Present the data once more in exactly its original form.

===

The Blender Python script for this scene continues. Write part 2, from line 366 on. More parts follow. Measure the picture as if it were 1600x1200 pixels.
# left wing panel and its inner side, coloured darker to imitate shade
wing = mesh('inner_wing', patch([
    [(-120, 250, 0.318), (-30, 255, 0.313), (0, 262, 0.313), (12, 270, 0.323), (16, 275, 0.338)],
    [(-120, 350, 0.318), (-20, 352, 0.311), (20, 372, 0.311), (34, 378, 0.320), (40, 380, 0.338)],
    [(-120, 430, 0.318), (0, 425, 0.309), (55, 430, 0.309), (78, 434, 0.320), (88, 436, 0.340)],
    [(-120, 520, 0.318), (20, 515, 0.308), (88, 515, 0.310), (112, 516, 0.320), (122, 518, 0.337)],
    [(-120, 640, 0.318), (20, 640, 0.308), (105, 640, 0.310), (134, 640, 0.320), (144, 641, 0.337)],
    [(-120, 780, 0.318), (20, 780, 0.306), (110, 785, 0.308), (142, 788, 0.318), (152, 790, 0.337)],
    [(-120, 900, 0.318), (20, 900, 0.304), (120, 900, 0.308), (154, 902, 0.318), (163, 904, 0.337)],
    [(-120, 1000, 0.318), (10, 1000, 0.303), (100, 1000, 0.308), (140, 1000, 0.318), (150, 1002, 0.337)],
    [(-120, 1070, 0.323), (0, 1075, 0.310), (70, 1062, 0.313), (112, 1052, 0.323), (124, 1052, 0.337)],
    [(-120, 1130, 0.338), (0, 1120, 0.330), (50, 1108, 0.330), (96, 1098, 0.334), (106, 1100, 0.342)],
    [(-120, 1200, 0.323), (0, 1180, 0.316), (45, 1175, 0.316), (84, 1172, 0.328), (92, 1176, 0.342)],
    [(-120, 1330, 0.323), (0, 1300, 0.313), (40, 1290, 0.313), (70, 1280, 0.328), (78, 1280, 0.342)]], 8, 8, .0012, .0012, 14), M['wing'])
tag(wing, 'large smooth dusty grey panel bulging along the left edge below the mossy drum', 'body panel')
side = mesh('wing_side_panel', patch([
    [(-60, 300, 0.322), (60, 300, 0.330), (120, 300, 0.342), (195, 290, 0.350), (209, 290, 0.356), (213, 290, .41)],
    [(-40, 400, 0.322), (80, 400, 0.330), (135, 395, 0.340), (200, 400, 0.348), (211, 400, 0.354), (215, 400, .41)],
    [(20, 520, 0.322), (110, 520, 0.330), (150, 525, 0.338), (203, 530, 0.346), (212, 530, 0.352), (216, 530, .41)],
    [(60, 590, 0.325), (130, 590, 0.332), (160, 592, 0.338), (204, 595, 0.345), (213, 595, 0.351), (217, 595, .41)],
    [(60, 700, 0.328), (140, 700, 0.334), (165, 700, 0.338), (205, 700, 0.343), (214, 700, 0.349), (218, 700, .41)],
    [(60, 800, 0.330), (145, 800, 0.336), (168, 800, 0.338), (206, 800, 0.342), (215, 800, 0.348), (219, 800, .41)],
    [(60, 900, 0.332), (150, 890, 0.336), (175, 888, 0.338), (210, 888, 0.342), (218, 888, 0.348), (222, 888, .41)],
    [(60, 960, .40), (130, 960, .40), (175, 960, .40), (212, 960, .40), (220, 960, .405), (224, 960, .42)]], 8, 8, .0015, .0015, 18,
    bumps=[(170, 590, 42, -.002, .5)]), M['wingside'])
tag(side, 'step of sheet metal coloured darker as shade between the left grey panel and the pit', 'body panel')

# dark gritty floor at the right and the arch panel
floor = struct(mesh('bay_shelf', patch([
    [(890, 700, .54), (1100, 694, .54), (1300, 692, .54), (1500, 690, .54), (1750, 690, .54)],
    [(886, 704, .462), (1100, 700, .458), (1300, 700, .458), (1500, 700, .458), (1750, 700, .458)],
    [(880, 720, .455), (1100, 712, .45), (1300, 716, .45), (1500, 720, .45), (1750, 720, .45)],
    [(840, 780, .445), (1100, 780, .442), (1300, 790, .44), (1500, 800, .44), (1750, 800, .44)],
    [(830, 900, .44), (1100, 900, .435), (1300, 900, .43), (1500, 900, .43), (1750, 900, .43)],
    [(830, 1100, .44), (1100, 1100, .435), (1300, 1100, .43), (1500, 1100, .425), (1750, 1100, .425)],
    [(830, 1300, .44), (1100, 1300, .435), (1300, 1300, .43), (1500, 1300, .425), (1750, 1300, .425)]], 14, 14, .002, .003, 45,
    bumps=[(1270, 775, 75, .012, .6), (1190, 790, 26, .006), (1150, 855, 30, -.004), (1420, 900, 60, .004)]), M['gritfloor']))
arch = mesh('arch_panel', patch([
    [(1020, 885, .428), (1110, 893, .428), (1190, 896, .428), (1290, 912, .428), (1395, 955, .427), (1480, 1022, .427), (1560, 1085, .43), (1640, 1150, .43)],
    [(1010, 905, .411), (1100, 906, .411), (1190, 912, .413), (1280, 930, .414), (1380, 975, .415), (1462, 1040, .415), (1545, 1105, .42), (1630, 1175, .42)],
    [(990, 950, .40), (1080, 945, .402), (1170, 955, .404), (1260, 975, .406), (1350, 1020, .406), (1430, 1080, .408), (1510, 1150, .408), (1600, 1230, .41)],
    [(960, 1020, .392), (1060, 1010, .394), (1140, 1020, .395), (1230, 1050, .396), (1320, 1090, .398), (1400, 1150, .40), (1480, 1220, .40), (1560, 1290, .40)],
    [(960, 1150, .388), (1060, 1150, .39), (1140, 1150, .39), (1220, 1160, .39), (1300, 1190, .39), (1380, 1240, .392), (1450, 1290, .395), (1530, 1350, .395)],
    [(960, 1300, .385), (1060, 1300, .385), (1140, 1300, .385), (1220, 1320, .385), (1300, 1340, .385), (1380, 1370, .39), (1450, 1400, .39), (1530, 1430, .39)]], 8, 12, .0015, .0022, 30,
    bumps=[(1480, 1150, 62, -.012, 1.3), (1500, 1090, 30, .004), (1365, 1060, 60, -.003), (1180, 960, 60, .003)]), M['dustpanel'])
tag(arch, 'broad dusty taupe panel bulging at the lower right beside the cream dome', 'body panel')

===

- Expected answer -
The Blender Python script for this scene continues. Write part 2, from line 366 on. More parts follow. Measure the picture as if it were 1600x1200 pixels.
# left wing panel and its inner side, coloured darker to imitate shade
wing = mesh('inner_wing', patch([
    [(-120, 250, 0.318), (-30, 255, 0.313), (0, 262, 0.313), (12, 270, 0.323), (16, 275, 0.338)],
    [(-120, 350, 0.318), (-20, 352, 0.311), (20, 372, 0.311), (34, 378, 0.320), (40, 380, 0.338)],
    [(-120, 430, 0.318), (0, 425, 0.309), (55, 430, 0.309), (78, 434, 0.320), (88, 436, 0.340)],
    [(-120, 520, 0.318), (20, 515, 0.308), (88, 515, 0.310), (112, 516, 0.320), (122, 518, 0.337)],
    [(-120, 640, 0.318), (20, 640, 0.308), (105, 640, 0.310), (134, 640, 0.320), (144, 641, 0.337)],
    [(-120, 780, 0.318), (20, 780, 0.306), (110, 785, 0.308), (142, 788, 0.318), (152, 790, 0.337)],
    [(-120, 900, 0.318), (20, 900, 0.304), (120, 900, 0.308), (154, 902, 0.318), (163, 904, 0.337)],
    [(-120, 1000, 0.318), (10, 1000, 0.303), (100, 1000, 0.308), (140, 1000, 0.318), (150, 1002, 0.337)],
    [(-120, 1070, 0.323), (0, 1075, 0.310), (70, 1062, 0.313), (112, 1052, 0.323), (124, 1052, 0.337)],
    [(-120, 1130, 0.338), (0, 1120, 0.330), (50, 1108, 0.330), (96, 1098, 0.334), (106, 1100, 0.342)],
    [(-120, 1200, 0.323), (0, 1180, 0.316), (45, 1175, 0.316), (84, 1172, 0.328), (92, 1176, 0.342)],
    [(-120, 1330, 0.323), (0, 1300, 0.313), (40, 1290, 0.313), (70, 1280, 0.328), (78, 1280, 0.342)]], 8, 8, .0012, .0012, 14), M['wing'])
tag(wing, 'large smooth dusty grey panel bulging along the left edge below the mossy drum', 'body panel')
side = mesh('wing_side_panel', patch([
    [(-60, 300, 0.322), (60, 300, 0.330), (120, 300, 0.342), (195, 290, 0.350), (209, 290, 0.356), (213, 290, .41)],
    [(-40, 400, 0.322), (80, 400, 0.330), (135, 395, 0.340), (200, 400, 0.348), (211, 400, 0.354), (215, 400, .41)],
    [(20, 520, 0.322), (110, 520, 0.330), (150, 525, 0.338), (203, 530, 0.346), (212, 530, 0.352), (216, 530, .41)],
    [(60, 590, 0.325), (130, 590, 0.332), (160, 592, 0.338), (204, 595, 0.345), (213, 595, 0.351), (217, 595, .41)],
    [(60, 700, 0.328), (140, 700, 0.334), (165, 700, 0.338), (205, 700, 0.343), (214, 700, 0.349), (218, 700, .41)],
    [(60, 800, 0.330), (145, 800, 0.336), (168, 800, 0.338), (206, 800, 0.342), (215, 800, 0.348), (219, 800, .41)],
    [(60, 900, 0.332), (150, 890, 0.336), (175, 888, 0.338), (210, 888, 0.342), (218, 888, 0.348), (222, 888, .41)],
    [(60, 960, .40), (130, 960, .40), (175, 960, .40), (212, 960, .40), (220, 960, .405), (224, 960, .42)]], 8, 8, .0015, .0015, 18,
    bumps=[(170, 590, 42, -.002, .5)]), M['wingside'])
tag(side, 'step of sheet metal coloured darker as shade between the left grey panel and the pit', 'body panel')

# dark gritty floor at the right and the arch panel
floor = struct(mesh('bay_shelf', patch([
    [(890, 700, .54), (1100, 694, .54), (1300, 692, .54), (1500, 690, .54), (1750, 690, .54)],
    [(886, 704, .462), (1100, 700, .458), (1300, 700, .458), (1500, 700, .458), (1750, 700, .458)],
    [(880, 720, .455), (1100, 712, .45), (1300, 716, .45), (1500, 720, .45), (1750, 720, .45)],
    [(840, 780, .445), (1100, 780, .442), (1300, 790, .44), (1500, 800, .44), (1750, 800, .44)],
    [(830, 900, .44), (1100, 900, .435), (1300, 900, .43), (1500, 900, .43), (1750, 900, .43)],
    [(830, 1100, .44), (1100, 1100, .435), (1300, 1100, .43), (1500, 1100, .425), (1750, 1100, .425)],
    [(830, 1300, .44), (1100, 1300, .435), (1300, 1300, .43), (1500, 1300, .425), (1750, 1300, .425)]], 14, 14, .002, .003, 45,
    bumps=[(1270, 775, 75, .012, .6), (1190, 790, 26, .006), (1150, 855, 30, -.004), (1420, 900, 60, .004)]), M['gritfloor']))
arch = mesh('arch_panel', patch([
    [(1020, 885, .428), (1110, 893, .428), (1190, 896, .428), (1290, 912, .428), (1395, 955, .427), (1480, 1022, .427), (1560, 1085, .43), (1640, 1150, .43)],
    [(1010, 905, .411), (1100, 906, .411), (1190, 912, .413), (1280, 930, .414), (1380, 975, .415), (1462, 1040, .415), (1545, 1105, .42), (1630, 1175, .42)],
    [(990, 950, .40), (1080, 945, .402), (1170, 955, .404), (1260, 975, .406), (1350, 1020, .406), (1430, 1080, .408), (1510, 1150, .408), (1600, 1230, .41)],
    [(960, 1020, .392), (1060, 1010, .394), (1140, 1020, .395), (1230, 1050, .396), (1320, 1090, .398), (1400, 1150, .40), (1480, 1220, .40), (1560, 1290, .40)],
    [(960, 1150, .388), (1060, 1150, .39), (1140, 1150, .39), (1220, 1160, .39), (1300, 1190, .39), (1380, 1240, .392), (1450, 1290, .395), (1530, 1350, .395)],
    [(960, 1300, .385), (1060, 1300, .385), (1140, 1300, .385), (1220, 1320, .385), (1300, 1340, .385), (1380, 1370, .39), (1450, 1400, .39), (1530, 1430, .39)]], 8, 12, .0015, .0022, 30,
    bumps=[(1480, 1150, 62, -.012, 1.3), (1500, 1090, 30, .004), (1365, 1060, 60, -.003), (1180, 960, 60, .003)]), M['dustpanel'])
tag(arch, 'broad dusty taupe panel bulging at the lower right beside the cream dome', 'body panel')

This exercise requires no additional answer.